Supplied information:

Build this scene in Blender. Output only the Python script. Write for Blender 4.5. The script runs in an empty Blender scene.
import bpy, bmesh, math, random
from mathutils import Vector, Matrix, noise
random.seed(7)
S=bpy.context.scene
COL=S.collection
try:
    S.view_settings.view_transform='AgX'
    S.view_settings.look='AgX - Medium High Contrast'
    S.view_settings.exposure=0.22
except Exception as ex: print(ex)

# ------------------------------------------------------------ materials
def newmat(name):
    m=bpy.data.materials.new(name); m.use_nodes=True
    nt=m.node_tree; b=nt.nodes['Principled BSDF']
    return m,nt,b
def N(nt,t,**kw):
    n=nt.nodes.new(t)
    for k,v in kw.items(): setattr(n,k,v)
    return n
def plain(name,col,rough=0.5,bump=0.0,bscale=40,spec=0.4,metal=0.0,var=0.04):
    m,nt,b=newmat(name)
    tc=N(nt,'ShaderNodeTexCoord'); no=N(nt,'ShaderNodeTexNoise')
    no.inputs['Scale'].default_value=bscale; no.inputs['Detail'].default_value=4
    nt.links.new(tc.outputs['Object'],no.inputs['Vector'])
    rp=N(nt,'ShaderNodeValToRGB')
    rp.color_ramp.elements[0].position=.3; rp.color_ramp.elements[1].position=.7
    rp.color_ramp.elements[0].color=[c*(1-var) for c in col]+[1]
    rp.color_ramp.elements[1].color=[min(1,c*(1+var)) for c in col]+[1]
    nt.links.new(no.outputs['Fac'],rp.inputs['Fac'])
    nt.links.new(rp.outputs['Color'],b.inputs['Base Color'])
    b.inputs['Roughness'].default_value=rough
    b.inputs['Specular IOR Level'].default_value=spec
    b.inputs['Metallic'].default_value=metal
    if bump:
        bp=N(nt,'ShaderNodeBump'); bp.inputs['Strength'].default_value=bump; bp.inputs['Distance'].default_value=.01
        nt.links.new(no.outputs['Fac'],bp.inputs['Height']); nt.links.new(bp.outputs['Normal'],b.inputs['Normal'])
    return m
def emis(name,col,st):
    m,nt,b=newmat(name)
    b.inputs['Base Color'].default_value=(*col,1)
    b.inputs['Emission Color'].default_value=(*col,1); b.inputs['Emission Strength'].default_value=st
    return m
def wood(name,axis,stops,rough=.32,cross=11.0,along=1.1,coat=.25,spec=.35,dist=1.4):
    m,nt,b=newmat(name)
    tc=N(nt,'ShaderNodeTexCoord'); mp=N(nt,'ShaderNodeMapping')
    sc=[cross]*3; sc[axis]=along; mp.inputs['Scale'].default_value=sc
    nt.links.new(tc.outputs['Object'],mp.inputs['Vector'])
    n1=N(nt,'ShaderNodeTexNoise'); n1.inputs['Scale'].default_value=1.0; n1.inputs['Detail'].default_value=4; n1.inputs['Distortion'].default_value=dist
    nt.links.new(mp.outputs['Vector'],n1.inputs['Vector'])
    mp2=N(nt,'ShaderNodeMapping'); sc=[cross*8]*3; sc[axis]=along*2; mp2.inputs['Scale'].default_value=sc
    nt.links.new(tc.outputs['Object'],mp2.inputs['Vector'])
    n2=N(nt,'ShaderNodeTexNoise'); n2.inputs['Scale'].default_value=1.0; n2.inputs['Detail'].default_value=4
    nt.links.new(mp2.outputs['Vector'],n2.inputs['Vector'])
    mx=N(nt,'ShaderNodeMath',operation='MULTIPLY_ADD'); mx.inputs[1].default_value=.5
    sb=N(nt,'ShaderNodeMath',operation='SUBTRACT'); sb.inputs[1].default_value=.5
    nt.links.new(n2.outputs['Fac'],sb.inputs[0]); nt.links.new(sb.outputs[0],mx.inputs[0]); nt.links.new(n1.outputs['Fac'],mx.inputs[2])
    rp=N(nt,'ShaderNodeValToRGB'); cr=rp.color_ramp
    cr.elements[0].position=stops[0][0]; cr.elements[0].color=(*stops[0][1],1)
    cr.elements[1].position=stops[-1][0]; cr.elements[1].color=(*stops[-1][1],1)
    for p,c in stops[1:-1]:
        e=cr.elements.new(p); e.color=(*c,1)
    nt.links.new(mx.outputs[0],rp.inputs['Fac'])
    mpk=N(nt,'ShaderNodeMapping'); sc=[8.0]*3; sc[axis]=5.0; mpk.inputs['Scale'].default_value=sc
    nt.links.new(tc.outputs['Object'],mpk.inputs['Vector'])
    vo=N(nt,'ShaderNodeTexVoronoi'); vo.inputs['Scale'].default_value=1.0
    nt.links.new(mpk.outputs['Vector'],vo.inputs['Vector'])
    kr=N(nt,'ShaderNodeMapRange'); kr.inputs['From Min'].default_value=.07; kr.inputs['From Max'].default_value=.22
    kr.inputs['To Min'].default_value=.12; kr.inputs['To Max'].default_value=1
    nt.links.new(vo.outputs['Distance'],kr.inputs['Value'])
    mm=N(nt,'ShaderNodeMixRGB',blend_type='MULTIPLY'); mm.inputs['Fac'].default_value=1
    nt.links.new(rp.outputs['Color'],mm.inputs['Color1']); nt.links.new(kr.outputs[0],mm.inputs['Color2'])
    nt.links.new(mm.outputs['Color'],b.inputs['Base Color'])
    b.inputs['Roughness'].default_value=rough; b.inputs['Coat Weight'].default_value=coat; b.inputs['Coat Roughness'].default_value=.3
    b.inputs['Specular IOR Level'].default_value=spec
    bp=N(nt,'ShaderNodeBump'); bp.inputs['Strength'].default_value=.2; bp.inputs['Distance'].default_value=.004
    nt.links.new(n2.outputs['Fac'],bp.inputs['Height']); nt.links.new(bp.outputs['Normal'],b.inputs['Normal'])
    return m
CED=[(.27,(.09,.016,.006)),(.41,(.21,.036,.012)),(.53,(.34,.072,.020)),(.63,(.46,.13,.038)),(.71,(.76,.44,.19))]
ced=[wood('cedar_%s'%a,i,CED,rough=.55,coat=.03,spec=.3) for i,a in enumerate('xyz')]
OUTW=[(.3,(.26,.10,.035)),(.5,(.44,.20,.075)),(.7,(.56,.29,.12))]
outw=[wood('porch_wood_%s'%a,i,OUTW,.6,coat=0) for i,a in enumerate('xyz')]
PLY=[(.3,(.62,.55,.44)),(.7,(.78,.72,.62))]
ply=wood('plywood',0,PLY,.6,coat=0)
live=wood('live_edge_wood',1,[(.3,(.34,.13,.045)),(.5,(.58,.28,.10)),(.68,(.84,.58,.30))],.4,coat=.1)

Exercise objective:
Copy out the whole listing, exactly as written.

Correct response:
Build this scene in Blender. Output only the Python script. Write for Blender 4.5. The script runs in an empty Blender scene.
import bpy, bmesh, math, random
from mathutils import Vector, Matrix, noise
random.seed(7)
S=bpy.context.scene
COL=S.collection
try:
    S.view_settings.view_transform='AgX'
    S.view_settings.look='AgX - Medium High Contrast'
    S.view_settings.exposure=0.22
except Exception as ex: print(ex)

# ------------------------------------------------------------ materials
def newmat(name):
    m=bpy.data.materials.new(name); m.use_nodes=True
    nt=m.node_tree; b=nt.nodes['Principled BSDF']
    return m,nt,b
def N(nt,t,**kw):
    n=nt.nodes.new(t)
    for k,v in kw.items(): setattr(n,k,v)
    return n
def plain(name,col,rough=0.5,bump=0.0,bscale=40,spec=0.4,metal=0.0,var=0.04):
    m,nt,b=newmat(name)
    tc=N(nt,'ShaderNodeTexCoord'); no=N(nt,'ShaderNodeTexNoise')
    no.inputs['Scale'].default_value=bscale; no.inputs['Detail'].default_value=4
    nt.links.new(tc.outputs['Object'],no.inputs['Vector'])
    rp=N(nt,'ShaderNodeValToRGB')
    rp.color_ramp.elements[0].position=.3; rp.color_ramp.elements[1].position=.7
    rp.color_ramp.elements[0].color=[c*(1-var) for c in col]+[1]
    rp.color_ramp.elements[1].color=[min(1,c*(1+var)) for c in col]+[1]
    nt.links.new(no.outputs['Fac'],rp.inputs['Fac'])
    nt.links.new(rp.outputs['Color'],b.inputs['Base Color'])
    b.inputs['Roughness'].default_value=rough
    b.inputs['Specular IOR Level'].default_value=spec
    b.inputs['Metallic'].default_value=metal
    if bump:
        bp=N(nt,'ShaderNodeBump'); bp.inputs['Strength'].default_value=bump; bp.inputs['Distance'].default_value=.01
        nt.links.new(no.outputs['Fac'],bp.inputs['Height']); nt.links.new(bp.outputs['Normal'],b.inputs['Normal'])
    return m
def emis(name,col,st):
    m,nt,b=newmat(name)
    b.inputs['Base Color'].default_value=(*col,1)
    b.inputs['Emission Color'].default_value=(*col,1); b.inputs['Emission Strength'].default_value=st
    return m
def wood(name,axis,stops,rough=.32,cross=11.0,along=1.1,coat=.25,spec=.35,dist=1.4):
    m,nt,b=newmat(name)
    tc=N(nt,'ShaderNodeTexCoord'); mp=N(nt,'ShaderNodeMapping')
    sc=[cross]*3; sc[axis]=along; mp.inputs['Scale'].default_value=sc
    nt.links.new(tc.outputs['Object'],mp.inputs['Vector'])
    n1=N(nt,'ShaderNodeTexNoise'); n1.inputs['Scale'].default_value=1.0; n1.inputs['Detail'].default_value=4; n1.inputs['Distortion'].default_value=dist
    nt.links.new(mp.outputs['Vector'],n1.inputs['Vector'])
    mp2=N(nt,'ShaderNodeMapping'); sc=[cross*8]*3; sc[axis]=along*2; mp2.inputs['Scale'].default_value=sc
    nt.links.new(tc.outputs['Object'],mp2.inputs['Vector'])
    n2=N(nt,'ShaderNodeTexNoise'); n2.inputs['Scale'].default_value=1.0; n2.inputs['Detail'].default_value=4
    nt.links.new(mp2.outputs['Vector'],n2.inputs['Vector'])
    mx=N(nt,'ShaderNodeMath',operation='MULTIPLY_ADD'); mx.inputs[1].default_value=.5
    sb=N(nt,'ShaderNodeMath',operation='SUBTRACT'); sb.inputs[1].default_value=.5
    nt.links.new(n2.outputs['Fac'],sb.inputs[0]); nt.links.new(sb.outputs[0],mx.inputs[0]); nt.links.new(n1.outputs['Fac'],mx.inputs[2])
    rp=N(nt,'ShaderNodeValToRGB'); cr=rp.color_ramp
    cr.elements[0].position=stops[0][0]; cr.elements[0].color=(*stops[0][1],1)
    cr.elements[1].position=stops[-1][0]; cr.elements[1].color=(*stops[-1][1],1)
    for p,c in stops[1:-1]:
        e=cr.elements.new(p); e.color=(*c,1)
    nt.links.new(mx.outputs[0],rp.inputs['Fac'])
    mpk=N(nt,'ShaderNodeMapping'); sc=[8.0]*3; sc[axis]=5.0; mpk.inputs['Scale'].default_value=sc
    nt.links.new(tc.outputs['Object'],mpk.inputs['Vector'])
    vo=N(nt,'ShaderNodeTexVoronoi'); vo.inputs['Scale'].default_value=1.0
    nt.links.new(mpk.outputs['Vector'],vo.inputs['Vector'])
    kr=N(nt,'ShaderNodeMapRange'); kr.inputs['From Min'].default_value=.07; kr.inputs['From Max'].default_value=.22
    kr.inputs['To Min'].default_value=.12; kr.inputs['To Max'].default_value=1
    nt.links.new(vo.outputs['Distance'],kr.inputs['Value'])
    mm=N(nt,'ShaderNodeMixRGB',blend_type='MULTIPLY'); mm.inputs['Fac'].default_value=1
    nt.links.new(rp.outputs['Color'],mm.inputs['Color1']); nt.links.new(kr.outputs[0],mm.inputs['Color2'])
    nt.links.new(mm.outputs['Color'],b.inputs['Base Color'])
    b.inputs['Roughness'].default_value=rough; b.inputs['Coat Weight'].default_value=coat; b.inputs['Coat Roughness'].default_value=.3
    b.inputs['Specular IOR Level'].default_value=spec
    bp=N(nt,'ShaderNodeBump'); bp.inputs['Strength'].default_value=.2; bp.inputs['Distance'].default_value=.004
    nt.links.new(n2.outputs['Fac'],bp.inputs['Height']); nt.links.new(bp.outputs['Normal'],b.inputs['Normal'])
    return m
CED=[(.27,(.09,.016,.006)),(.41,(.21,.036,.012)),(.53,(.34,.072,.020)),(.63,(.46,.13,.038)),(.71,(.76,.44,.19))]
ced=[wood('cedar_%s'%a,i,CED,rough=.55,coat=.03,spec=.3) for i,a in enumerate('xyz')]
OUTW=[(.3,(.26,.10,.035)),(.5,(.44,.20,.075)),(.7,(.56,.29,.12))]
outw=[wood('porch_wood_%s'%a,i,OUTW,.6,coat=0) for i,a in enumerate('xyz')]
PLY=[(.3,(.62,.55,.44)),(.7,(.78,.72,.62))]
ply=wood('plywood',0,PLY,.6,coat=0)
live=wood('live_edge_wood',1,[(.3,(.34,.13,.045)),(.5,(.58,.28,.10)),(.68,(.84,.58,.30))],.4,coat=.1)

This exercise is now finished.